I Have to Pee

 

I Have to Pee

 

John was waiting for me to get in the car and I yelled down that I was ready, but that I first had to pee.

 

I’ve said “I have to pee” a lot in my peeing career. To clarify, not that I have to pee a lot or often, just that the opportunity to say it audibly presents itself from time to time. I imagine you’ve said it your fair share, too. If you’re honest.

 

Can we be honest? (Also, full disclosure, the following paragraph is just a sidebar and has nothing to do with the point of this post. Work with me, here.)

 

Once when I was driving my car and had just left a voice mail for someone I did not know well, I thought I had clicked the “end” button. And…I really, really had to go. And it was “a little more involved,” if you know what I mean.

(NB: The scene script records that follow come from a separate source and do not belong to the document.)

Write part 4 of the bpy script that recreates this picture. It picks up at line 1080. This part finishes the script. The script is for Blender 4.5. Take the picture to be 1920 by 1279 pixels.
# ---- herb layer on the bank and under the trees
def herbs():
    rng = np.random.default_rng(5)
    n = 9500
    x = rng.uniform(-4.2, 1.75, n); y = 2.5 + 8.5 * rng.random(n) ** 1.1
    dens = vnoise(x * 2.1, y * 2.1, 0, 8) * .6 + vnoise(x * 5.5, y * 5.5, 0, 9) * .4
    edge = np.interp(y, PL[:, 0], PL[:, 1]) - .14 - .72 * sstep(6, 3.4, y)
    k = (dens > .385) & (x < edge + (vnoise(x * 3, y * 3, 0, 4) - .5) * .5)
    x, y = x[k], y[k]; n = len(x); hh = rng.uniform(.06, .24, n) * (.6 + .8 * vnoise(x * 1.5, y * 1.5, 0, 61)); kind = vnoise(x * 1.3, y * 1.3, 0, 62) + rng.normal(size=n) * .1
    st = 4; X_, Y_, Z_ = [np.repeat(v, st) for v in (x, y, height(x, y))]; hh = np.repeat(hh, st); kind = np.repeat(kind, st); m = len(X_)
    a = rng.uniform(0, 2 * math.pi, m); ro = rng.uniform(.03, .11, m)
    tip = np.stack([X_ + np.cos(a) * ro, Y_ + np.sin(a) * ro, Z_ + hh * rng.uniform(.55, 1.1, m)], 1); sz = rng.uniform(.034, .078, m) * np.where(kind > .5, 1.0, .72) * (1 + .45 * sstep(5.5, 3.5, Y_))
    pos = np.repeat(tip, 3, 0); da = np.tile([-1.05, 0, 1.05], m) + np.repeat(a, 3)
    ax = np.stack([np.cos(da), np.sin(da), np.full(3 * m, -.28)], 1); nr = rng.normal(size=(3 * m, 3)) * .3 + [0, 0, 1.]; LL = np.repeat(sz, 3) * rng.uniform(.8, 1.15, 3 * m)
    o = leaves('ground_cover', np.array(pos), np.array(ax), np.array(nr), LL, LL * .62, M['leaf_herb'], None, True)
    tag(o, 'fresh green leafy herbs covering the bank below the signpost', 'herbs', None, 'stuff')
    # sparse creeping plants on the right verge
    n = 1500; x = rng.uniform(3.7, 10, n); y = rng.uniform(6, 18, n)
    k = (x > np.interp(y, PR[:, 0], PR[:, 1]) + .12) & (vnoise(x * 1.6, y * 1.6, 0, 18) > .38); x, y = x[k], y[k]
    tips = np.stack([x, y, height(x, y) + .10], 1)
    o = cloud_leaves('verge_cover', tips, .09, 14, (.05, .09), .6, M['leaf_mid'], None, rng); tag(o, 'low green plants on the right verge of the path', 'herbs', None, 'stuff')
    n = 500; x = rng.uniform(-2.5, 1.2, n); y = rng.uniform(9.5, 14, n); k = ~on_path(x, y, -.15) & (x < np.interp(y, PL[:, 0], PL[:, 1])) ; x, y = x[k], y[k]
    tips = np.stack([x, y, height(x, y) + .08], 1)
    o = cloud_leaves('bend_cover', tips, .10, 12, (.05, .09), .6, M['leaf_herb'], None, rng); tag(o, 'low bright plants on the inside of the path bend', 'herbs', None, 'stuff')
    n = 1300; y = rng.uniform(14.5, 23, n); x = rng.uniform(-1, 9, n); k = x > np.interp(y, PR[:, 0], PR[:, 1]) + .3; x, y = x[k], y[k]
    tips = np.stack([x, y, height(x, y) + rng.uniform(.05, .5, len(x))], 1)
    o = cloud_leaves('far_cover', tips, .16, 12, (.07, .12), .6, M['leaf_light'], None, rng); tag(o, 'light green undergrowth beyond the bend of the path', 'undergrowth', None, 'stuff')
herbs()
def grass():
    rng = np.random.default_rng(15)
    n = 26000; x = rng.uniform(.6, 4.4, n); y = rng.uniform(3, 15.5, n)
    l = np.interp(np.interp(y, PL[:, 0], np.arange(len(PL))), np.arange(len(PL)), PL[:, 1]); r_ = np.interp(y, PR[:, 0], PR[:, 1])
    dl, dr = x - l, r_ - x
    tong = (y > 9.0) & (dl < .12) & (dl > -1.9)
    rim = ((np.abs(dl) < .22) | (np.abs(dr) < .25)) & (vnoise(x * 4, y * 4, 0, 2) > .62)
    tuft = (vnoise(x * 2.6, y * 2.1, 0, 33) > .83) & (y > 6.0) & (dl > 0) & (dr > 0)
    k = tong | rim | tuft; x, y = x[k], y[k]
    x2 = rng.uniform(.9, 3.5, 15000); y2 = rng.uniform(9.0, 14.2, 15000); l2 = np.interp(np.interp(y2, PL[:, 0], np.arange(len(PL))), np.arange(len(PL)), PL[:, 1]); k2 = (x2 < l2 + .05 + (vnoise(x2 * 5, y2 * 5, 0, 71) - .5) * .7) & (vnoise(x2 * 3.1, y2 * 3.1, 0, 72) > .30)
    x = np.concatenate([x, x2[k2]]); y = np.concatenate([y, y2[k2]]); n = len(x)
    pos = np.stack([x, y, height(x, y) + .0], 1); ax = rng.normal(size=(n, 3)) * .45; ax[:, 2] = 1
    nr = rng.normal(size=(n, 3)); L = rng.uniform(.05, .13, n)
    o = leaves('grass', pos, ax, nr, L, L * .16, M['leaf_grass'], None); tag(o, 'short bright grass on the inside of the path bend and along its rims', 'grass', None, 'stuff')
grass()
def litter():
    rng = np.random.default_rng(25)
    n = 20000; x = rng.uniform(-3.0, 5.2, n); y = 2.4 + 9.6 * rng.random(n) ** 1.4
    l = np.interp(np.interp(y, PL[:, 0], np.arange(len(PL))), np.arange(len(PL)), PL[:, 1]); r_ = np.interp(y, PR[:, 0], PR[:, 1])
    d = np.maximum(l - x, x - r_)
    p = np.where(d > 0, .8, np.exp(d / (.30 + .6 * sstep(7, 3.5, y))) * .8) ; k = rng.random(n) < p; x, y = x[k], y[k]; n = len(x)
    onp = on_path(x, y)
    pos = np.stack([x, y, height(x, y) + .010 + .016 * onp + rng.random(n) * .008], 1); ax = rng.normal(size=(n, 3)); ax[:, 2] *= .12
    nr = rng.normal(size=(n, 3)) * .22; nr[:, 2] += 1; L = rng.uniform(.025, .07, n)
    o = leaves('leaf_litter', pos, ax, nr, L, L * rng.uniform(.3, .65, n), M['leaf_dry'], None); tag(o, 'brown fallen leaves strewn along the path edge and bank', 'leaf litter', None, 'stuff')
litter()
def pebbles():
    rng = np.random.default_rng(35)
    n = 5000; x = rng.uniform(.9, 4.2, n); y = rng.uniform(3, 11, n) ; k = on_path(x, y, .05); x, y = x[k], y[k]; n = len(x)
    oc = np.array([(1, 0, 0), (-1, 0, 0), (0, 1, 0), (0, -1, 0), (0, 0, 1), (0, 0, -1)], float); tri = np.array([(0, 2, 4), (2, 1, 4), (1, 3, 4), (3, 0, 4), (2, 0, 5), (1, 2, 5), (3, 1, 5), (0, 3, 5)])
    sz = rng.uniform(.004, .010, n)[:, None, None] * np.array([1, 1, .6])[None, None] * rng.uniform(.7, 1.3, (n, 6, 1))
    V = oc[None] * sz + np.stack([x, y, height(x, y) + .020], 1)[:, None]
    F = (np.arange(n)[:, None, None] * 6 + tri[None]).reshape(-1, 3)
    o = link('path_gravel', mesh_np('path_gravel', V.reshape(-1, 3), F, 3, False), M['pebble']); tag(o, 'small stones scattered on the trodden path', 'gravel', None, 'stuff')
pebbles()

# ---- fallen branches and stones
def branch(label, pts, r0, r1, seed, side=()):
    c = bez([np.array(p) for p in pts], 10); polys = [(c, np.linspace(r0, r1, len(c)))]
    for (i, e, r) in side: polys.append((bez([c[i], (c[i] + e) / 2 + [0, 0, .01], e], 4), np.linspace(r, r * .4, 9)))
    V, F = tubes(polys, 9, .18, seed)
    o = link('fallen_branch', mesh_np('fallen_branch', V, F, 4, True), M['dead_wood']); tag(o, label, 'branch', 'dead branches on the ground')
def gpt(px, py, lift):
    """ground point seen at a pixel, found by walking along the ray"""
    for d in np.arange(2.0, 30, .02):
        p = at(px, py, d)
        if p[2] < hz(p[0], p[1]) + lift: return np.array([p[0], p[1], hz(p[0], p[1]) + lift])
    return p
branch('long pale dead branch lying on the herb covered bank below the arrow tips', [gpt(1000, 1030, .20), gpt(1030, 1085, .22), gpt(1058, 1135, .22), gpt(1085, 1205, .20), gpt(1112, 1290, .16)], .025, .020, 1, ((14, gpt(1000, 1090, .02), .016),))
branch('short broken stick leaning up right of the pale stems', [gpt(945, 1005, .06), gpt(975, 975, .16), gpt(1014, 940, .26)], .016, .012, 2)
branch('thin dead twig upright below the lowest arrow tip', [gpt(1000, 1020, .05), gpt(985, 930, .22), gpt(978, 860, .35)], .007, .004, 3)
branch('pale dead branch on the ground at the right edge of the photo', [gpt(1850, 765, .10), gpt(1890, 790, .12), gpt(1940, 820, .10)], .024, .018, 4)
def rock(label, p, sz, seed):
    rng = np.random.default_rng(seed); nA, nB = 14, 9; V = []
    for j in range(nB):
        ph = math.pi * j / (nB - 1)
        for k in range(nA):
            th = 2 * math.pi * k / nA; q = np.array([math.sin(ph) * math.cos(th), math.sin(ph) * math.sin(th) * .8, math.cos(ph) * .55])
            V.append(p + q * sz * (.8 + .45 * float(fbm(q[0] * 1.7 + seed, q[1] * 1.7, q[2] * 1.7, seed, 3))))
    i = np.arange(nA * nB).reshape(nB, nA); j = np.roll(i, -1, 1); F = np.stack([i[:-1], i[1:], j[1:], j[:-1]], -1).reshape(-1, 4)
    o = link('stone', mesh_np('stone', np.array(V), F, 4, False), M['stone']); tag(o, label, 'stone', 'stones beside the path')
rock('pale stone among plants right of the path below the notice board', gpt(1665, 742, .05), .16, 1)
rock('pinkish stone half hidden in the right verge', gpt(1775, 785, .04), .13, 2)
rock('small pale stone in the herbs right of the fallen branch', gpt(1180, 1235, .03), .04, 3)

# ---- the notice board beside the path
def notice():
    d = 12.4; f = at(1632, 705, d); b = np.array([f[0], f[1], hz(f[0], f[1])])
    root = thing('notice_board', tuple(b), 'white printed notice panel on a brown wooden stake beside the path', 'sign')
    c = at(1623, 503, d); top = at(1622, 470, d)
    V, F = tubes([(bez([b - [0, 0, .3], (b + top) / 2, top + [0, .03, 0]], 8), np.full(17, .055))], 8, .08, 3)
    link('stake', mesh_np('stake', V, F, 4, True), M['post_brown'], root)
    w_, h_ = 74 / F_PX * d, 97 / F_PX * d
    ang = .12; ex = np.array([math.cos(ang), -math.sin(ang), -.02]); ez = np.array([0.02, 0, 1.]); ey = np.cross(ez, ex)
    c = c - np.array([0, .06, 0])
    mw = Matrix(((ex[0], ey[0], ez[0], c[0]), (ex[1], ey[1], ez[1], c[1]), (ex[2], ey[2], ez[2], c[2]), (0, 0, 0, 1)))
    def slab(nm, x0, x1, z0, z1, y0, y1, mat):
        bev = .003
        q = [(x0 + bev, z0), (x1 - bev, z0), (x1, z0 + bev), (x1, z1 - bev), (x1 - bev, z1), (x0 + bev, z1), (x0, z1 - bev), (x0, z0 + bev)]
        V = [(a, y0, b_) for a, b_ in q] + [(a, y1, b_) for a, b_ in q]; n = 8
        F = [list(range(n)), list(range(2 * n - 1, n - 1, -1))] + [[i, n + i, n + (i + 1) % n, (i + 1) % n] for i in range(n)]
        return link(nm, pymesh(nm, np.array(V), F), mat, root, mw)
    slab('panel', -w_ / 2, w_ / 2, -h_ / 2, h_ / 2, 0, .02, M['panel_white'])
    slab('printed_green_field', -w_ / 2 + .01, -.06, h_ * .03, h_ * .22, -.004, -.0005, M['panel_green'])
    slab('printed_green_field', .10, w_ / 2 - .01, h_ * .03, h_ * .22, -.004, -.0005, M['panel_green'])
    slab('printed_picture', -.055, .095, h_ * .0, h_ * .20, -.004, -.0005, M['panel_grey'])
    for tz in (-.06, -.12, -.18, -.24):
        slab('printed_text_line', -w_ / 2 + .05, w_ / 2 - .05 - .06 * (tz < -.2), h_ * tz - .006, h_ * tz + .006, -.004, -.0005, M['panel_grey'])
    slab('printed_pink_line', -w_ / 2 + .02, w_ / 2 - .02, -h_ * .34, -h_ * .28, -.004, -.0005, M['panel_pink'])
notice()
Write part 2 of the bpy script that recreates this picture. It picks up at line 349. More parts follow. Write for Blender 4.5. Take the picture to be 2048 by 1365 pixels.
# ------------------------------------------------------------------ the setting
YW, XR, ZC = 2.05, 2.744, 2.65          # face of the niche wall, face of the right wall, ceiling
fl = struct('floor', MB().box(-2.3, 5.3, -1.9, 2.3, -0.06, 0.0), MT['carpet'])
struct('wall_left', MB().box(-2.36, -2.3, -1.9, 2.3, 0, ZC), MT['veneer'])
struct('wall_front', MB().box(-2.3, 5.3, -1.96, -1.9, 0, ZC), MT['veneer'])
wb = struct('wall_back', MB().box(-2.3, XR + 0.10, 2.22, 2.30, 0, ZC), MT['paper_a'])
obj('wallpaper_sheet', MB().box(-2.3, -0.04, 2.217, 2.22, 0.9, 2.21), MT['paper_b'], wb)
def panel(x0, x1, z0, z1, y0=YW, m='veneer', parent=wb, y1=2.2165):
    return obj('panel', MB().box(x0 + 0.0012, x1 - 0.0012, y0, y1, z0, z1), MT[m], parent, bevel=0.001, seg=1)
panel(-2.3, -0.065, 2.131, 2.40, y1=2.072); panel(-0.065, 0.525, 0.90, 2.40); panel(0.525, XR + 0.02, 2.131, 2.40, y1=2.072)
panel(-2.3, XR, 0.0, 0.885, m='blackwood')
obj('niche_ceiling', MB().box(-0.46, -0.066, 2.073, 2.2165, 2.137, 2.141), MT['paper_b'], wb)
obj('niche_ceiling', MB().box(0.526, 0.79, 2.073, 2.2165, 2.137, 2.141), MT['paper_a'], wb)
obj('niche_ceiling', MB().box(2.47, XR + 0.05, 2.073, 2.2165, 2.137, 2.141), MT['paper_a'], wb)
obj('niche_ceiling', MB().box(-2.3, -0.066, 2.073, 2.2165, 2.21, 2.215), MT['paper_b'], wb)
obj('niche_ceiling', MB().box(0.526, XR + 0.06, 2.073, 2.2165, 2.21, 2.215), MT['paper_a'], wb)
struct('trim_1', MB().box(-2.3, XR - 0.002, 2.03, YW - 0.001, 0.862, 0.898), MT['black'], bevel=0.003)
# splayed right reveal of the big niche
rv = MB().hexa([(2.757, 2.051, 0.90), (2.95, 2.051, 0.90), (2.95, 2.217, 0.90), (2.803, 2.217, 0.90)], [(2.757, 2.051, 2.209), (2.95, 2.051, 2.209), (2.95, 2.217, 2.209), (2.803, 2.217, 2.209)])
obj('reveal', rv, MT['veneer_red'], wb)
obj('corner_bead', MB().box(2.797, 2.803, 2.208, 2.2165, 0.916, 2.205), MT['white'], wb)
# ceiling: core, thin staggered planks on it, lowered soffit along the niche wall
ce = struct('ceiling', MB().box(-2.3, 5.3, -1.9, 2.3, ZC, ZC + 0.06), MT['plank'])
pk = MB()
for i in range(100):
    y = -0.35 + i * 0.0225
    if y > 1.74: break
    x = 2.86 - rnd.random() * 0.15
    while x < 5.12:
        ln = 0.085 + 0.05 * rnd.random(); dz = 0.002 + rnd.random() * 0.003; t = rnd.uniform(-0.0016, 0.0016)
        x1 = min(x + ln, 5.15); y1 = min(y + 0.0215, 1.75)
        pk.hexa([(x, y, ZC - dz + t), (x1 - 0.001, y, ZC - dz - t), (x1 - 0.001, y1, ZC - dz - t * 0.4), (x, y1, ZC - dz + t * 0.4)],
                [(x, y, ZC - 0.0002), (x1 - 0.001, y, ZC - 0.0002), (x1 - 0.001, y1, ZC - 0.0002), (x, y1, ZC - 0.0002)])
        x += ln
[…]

I needed to pull an upgraded version of what I often call a “pee and flee.” I was comforting myself by talking to myself. (You’ve done this.) This was before it was against the law to hold your phone while driving and I was sweating, nervously surveying the parking lot looking for a spot so that I could run into a bathroom. Things had gotten real and I was repeating the words, I have to _____, I have to _____, when I looked at my phone and realized I hadn’t clicked “end” and I was still being recorded.

 

Back to our story. (Please switch gears.)

 

So when I say, “I have to pee” aloud, I often think of someone from long ago. You know how you have certain things that are memory triggers? “I have to pee” is a memory trigger.

 

When I say that I have to pee, I think of Norma.

 

When I was fifteen, a couple who were my parent’s age, came to visit from Pennsylvania. I had never met them before and they were going to stay for a couple of weeks that summer.

 

They seemed nice enough. And then came that moment.

 

Early on in the visit—and it may have been the first day—all the adults were chatting and I, being one of those kids who always listened in to adult conversations, was in the wings. Not clandestine, mind you, but most likely I was on the periphery, leaning in with that curious ear. Norma had the floor and was communicating in what I would come to know as her animated, energetic style when she stopped abruptly and spouted, “I have to pee!” and busted out down the hallway to the bathroom. She pulled a “flee and pee.”

 

I chortled. And that’s when I knew I loved her.

 

We sometimes have an image of a little light bulb that flickers over our head when we have an idea, maybe it’s even an epiphany. So, apply that concept to a heart. In that moment when Norma unabashedly verbalized that nature had suddenly called, my heart light bulb flickered, signaling a heart epiphany. In that instant, she morphed into a peer, but only much better. She was a teacher. She was identifiable, she was real. Even though I was fifteen and Norma was forty-five, she went on to be one of my best, most authentic friends and would have a profound impact on my teen years. Well, my entire life thus far.

 

It may be debatable whether or not I obviously appeared needy as a child, but oh was I. Several years earlier, I had someone who capitalized on my neediness, what I call a capital offense. We know that predators spot an especially vulnerable child and use it for their own satisfaction. So I had known both ends of the spectrum, someone seeing a needy child and using it for their own purposes, and now, Norma, someone altogether different. She would swoop in and heal me for my own good purposes, someone who would teach me life lessons that I still hold true and dear.

 

I don’t know, exactly, if Norma saw me as vulnerable, because she didn’t treat me that way. She treated me with flat-out respect. She met me in the middle; she became fifteen while staying forty-five and allowed me to become forty-five while staying fifteen. She was such a close friend that, years later, I asked her to be one of my bridesmaids. She declined, saying she would feel a little out of place, standing with my peers.

 

I understood. But oh, the place she’s held, how tall she stands—towers—in my life, somehow managing to tower at eye level.

 

It was Norma’s way to be honest, to be real, to say it like it was, no matter who was in front of her or in the wings. I don’t know if the work Norma did in my young life was deliberate, or if it was just natural. Either way, she answered my unspoken call. Norma and I have lost touch over the years, but she will always be one of my most important teachers, mentors, significant peers, one of my very best friends.

 

Maybe I’ll pick up my cell. And tell it like it is.